Diluar kota pasukan TNI kemudian membentuk kantong-kantong pertahanan yang disebut Wehrkreise. Setelah pasukan TNI berhasil melakukan konsolidasi dengan pasukan-pasukan diwilayah-wilayah, yang kemudian melakukan gerilya terhadap pihak Belanda. Sasaran utama penyerangan dari pasukan Indonesia yakni memutus garis komunikasi, sebagaimana berikut:
- Pemutusan kawat sambungan telepon milik Belanda
- Merusak jalur kereta Api
- Penyerbuan mendadak pada konvoi-konvoi pasukan Belanda
Serangan dari pasukan Indonesia yang mulai teroganisir tersebut mulai membuat milter Belanda kewalahan. Serangan gerilya yang dijalankan memiliki tujuan agar memecah konsentrasi militer Belanda yang akhirnya memusatkan kekuatan pada pos-pos kecil untuk saling berhubungan karena alat komunikasi telah di rusak oleh pasukan gerilya. Hal tersebut menjadikan wilayah pos tersebut menjadi medan perang yang luas dan menguntungkan pasukan gerilya, karena lebih menguasai keadaan dan kondisi alam.
Perang gerilya merupakan salah satu strategi perang yang tidak tertulis dan secara resmi tidak terikat didalam peraturan perang. Perang yang di gunakan bangsa Indonesia memiliki karakteristik yang berbeda dengan perang pada umumnya. Berikut diantaranya.
- Perang terbuka dihindari
- Serangan dilakukan dengan cepat dan tidak terduga serta tak terlihat
- Menggunakan lingkungan disekitar untuk melakukan kamuflase (penyamaran), seperti hutan dan situasi malam yang gelap
- Melakukan penyamaran menjadi orang biasa agar tidak mencolok dan tetap mengawasi pergerakan musuh tanpa disadari
Keadaan mulai berbalik arah, yang dulunya pasukan Indonesia hanya bertindak mempertahankan diri (defensif). Kini mulai lebih berani melakukan penyerangan (ofensif), serngan yang tadinya hanya pada pos-pos jaga kecil dan juga konvoi militer Belanda, selanjutnya pasukan Indonesia lebih berani melakukan serangan pada kota-kota besar yang diduduki oleh militer Belanda. Serangan yang merupakan salah satu puncak dari serangan gerilya tersebut adalah serangan yang dilakukan untuk merebut kota Yogyakarta pada 1 Maret 1949. Serangan tersebut hingga sekarang dikenal dengan serangan umum satu maret.

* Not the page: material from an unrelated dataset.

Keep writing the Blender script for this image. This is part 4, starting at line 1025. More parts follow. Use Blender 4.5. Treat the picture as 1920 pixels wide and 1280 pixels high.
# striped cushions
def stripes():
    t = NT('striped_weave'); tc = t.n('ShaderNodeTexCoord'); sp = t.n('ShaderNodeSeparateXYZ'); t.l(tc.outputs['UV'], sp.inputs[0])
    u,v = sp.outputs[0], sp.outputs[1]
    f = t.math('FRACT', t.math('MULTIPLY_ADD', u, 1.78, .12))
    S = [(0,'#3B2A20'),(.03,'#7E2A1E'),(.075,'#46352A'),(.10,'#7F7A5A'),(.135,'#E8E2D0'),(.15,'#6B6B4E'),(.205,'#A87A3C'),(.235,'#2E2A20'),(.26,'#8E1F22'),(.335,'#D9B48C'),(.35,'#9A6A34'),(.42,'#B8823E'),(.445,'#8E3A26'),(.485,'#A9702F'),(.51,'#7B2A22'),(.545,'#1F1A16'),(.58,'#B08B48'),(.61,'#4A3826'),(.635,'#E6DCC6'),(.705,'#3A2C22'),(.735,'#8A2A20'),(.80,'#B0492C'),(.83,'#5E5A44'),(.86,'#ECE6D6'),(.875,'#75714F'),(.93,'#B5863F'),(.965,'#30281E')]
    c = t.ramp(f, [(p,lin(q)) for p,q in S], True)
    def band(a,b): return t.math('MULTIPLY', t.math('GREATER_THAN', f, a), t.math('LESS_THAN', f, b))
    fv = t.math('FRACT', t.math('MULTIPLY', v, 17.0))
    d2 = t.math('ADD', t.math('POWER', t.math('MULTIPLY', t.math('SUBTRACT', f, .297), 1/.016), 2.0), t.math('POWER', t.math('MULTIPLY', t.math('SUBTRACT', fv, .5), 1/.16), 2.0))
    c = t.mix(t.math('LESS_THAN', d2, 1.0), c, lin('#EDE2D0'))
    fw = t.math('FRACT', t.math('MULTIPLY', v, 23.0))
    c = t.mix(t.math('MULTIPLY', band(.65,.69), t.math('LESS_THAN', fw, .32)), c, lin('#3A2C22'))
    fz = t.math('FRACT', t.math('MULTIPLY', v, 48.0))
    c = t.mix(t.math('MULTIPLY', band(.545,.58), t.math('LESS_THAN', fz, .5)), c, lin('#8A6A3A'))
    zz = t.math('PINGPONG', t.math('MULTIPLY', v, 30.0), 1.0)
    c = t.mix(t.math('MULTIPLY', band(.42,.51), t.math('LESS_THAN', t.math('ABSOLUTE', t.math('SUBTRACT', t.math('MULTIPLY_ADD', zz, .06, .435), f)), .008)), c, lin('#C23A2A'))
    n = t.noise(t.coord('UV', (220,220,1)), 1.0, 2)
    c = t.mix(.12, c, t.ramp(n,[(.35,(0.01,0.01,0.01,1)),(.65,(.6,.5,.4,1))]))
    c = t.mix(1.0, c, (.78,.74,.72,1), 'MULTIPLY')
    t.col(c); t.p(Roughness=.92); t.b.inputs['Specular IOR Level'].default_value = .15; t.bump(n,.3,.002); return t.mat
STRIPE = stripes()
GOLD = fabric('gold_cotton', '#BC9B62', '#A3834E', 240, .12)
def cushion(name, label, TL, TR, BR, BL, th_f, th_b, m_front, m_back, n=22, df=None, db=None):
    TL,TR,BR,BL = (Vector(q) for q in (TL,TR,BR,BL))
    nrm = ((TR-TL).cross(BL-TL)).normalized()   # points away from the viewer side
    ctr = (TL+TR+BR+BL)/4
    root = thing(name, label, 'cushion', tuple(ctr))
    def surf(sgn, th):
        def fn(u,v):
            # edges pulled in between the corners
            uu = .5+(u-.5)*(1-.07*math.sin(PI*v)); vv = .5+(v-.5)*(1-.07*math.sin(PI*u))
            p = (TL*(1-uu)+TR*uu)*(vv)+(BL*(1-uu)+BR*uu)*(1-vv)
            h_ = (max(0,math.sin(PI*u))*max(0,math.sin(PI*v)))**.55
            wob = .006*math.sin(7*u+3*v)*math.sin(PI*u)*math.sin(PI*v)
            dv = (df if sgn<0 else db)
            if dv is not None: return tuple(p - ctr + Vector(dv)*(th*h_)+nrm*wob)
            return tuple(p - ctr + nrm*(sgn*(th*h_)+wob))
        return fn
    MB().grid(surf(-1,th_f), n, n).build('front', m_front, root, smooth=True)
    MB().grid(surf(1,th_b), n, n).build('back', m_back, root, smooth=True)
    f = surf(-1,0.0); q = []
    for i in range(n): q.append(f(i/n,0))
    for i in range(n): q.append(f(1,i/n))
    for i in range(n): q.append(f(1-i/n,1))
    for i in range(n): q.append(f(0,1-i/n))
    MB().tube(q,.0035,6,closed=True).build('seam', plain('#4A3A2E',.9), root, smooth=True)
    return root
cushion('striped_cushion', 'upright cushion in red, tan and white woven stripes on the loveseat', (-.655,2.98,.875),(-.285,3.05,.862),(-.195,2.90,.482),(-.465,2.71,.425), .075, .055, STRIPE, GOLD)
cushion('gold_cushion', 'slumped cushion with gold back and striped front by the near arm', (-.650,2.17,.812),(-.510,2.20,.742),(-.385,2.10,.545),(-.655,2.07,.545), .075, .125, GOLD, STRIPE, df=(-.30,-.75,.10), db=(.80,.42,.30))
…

Serangan yang dipimpin oleh Letnan Kolonel Suharto, dalam serangan tersebut pasukan militer Indonesia berhasil menguasai dam mengambil alih ibukota dari tangan militer Belanda hanya dengan waktu enam jam. Selain merebut kembali ibukota, serangan tersebut juga membuktikan pada pemerintah dunia bahwa negara republik Indonesia msih ada dan militernya masih bisa melakukan perlawanan.
Artikel terkait:
Akhir Perang
Agresi militer yang dilancarkan oleh militer Belanda kemudian dikethui Dewan keamanan PBB yang bermarkas di Paris. 24 januari 1949 diadakan sidang Dewan Keamanan PBB, dalam sidang tersebut dikeluarkanlah resolusi yang didukung pemerintah Amrika Serikat. Berikut isinya:
- Hentikan segera pertikaian
- Bebaskan segera Presiden beserta pemimpin lainnya yang ditawan sejak 19 Desember 1948
- Memberikan perintah pada Komisi Tiga Negara untuk memberikan laporan tentang suasana di Indonesia sejak peristiwa 19 Desember 1948
Tekanan bukan hanya berasal dari DK PBB namun juga dari masyarakat Internasional lainnya. Dan bahkan negara federasi buatan Belanda pun tak mendukung aksi tersebut. Pihak Amerika serikat pun memberikan ancaman pada pihak Belanda akan menghentikan dukungannya terhadap Marshal Plan Belanda. Hingga tercetuslah sebuah perundingan Roem-Roijen, yang dilakukan demi menghentikan pertikaian senjata diantara kedua belah pihak, yaitu Belanda dan Indonesia.